Attempting to take a look at three different kinds of love, Tulsa Camerata will present a string quartet based on a platonic relationship between composer Leos Janaek, and a young woman, said relationship spanning more than 700 letters' worth. Remember when you wrote letters? Me either. A piano trio written by Carter Pann -- who will be on hand to talk about the piece after the show -- and performed by guest pianist Avguste Antonov reveals Pann's love for his nephew, and finally, Arnold Schoenberg's Transfigured Night will close the evening. This string sextet stems from inspiration from Richard Dehmel's poem about love and the transformative power it carries with it.
Transfigured Night bows Thursday, Feb. 14 at 7:30pm in the Patti Johnson Wilson Hall at Philbrook Museum of Art located at 2727 South Rockford Road. General admission tickets are $20 and available through TC's website at tulsacamerata.org.
It's not Steam Punk
Continuing in the chamber music vein is the Tesla Quartet, made up of what looks like 12-year-olds. However, since the group formed five years ago at Julliard, they've got to be at least in their teens.
They're actually all adults, but I'm just getting old, so everyone looks like a whippersnapper.
Anyway, Chamber Music Tulsa brings this stunningly gifted quartet to town for a grueling schedule of performances and workshops.
The group will hold workshops at the Barthelmes Music Conservatory and at Edison High School (even though Thomas Alva himself couldn't carry the quartet's namesake's jock), but there will be plenty of public performances, as well.

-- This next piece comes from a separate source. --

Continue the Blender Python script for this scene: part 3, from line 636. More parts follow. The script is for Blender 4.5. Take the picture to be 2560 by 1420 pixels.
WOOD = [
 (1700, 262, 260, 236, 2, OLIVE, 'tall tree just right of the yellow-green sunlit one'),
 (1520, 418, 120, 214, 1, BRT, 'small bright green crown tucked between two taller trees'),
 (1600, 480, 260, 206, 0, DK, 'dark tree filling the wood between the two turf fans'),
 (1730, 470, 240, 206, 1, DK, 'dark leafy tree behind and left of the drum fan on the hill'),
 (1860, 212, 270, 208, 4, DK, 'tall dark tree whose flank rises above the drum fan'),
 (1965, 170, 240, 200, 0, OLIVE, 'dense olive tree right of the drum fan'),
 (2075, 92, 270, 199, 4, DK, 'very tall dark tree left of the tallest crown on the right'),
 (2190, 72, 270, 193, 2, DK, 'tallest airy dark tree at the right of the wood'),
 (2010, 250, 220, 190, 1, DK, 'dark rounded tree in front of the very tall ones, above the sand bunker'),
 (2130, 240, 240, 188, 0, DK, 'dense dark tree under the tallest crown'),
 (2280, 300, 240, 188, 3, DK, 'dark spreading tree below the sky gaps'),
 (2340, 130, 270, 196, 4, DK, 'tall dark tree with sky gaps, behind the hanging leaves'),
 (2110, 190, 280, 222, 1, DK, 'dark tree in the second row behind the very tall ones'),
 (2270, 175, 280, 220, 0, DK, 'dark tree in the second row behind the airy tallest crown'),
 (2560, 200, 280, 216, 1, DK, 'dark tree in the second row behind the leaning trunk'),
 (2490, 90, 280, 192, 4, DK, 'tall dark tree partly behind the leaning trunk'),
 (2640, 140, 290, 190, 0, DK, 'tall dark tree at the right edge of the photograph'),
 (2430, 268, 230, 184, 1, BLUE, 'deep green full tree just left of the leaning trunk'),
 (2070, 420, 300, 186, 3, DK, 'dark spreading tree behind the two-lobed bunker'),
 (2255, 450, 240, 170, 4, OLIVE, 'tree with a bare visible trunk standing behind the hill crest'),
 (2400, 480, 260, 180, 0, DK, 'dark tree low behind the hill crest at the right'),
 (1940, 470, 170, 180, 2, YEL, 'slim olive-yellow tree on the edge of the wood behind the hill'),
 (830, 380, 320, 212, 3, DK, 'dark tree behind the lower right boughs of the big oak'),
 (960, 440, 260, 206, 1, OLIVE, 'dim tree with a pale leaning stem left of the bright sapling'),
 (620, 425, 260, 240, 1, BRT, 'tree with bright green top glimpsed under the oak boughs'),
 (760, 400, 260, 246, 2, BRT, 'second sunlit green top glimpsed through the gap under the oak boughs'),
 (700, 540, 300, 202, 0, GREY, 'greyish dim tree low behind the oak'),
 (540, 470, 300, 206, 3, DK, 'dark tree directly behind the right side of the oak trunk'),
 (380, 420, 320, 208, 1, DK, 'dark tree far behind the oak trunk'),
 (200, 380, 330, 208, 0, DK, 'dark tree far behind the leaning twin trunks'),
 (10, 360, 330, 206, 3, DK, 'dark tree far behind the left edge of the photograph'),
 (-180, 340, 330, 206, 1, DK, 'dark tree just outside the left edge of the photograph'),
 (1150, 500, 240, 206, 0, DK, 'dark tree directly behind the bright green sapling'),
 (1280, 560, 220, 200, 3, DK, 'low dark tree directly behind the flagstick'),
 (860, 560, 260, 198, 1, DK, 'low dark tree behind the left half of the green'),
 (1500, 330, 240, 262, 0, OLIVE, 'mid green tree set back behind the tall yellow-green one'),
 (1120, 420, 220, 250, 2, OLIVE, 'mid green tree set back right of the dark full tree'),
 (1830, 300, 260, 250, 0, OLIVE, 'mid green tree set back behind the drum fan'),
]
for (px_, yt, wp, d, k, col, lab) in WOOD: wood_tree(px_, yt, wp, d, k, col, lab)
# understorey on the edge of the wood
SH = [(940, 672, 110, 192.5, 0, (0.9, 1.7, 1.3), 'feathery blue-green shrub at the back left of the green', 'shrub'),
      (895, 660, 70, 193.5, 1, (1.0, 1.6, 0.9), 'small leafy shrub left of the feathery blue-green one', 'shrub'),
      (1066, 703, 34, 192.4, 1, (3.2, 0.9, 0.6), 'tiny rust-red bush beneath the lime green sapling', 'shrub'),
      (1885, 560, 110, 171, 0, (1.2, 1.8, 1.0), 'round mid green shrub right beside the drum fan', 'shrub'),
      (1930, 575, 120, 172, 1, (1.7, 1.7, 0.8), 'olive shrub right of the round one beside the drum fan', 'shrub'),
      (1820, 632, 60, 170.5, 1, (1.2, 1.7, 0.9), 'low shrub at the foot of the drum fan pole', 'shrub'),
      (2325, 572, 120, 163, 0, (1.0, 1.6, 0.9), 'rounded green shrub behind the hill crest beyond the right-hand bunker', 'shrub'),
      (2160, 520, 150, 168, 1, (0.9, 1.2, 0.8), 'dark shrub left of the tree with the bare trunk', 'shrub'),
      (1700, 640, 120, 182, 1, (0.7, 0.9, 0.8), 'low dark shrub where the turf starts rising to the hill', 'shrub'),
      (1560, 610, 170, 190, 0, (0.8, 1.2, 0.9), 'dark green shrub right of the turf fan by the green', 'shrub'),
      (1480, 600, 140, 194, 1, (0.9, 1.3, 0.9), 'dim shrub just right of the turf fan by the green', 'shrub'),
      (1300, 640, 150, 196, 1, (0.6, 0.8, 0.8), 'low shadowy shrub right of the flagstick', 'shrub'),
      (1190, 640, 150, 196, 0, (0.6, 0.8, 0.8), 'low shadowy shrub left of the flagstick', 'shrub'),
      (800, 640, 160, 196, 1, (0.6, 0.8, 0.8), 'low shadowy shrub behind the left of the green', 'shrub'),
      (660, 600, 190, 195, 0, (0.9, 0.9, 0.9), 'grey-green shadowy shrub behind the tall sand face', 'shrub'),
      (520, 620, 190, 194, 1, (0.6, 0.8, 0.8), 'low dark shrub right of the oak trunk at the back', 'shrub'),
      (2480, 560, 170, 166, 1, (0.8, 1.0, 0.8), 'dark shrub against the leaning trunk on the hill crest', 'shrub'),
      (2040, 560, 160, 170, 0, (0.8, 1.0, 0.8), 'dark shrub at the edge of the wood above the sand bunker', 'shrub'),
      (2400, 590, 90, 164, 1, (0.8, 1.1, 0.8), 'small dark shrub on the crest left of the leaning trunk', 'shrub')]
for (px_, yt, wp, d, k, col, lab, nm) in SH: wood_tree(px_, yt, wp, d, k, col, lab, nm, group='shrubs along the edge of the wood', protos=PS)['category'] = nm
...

Free performances are Wednesday, Feb. 13 at noon at the downtown public library, again at 4:30pm at the downtown transit terminal, and Saturday, Feb. 16 at 11am at Harwelden Mansion. This is more of an open rehearsal than a concert, and will feature Carter Pann, he of the Tulsa Camerata piece, because while he's in town, we may as well make him work for it.
More formal concerts will be held Saturday night in the PAC's Westby Pavilion and Sunday at 3pm in the Williams Theatre. Tickets and more information are available either through chambermusictulsa.org or myticketoffice.com.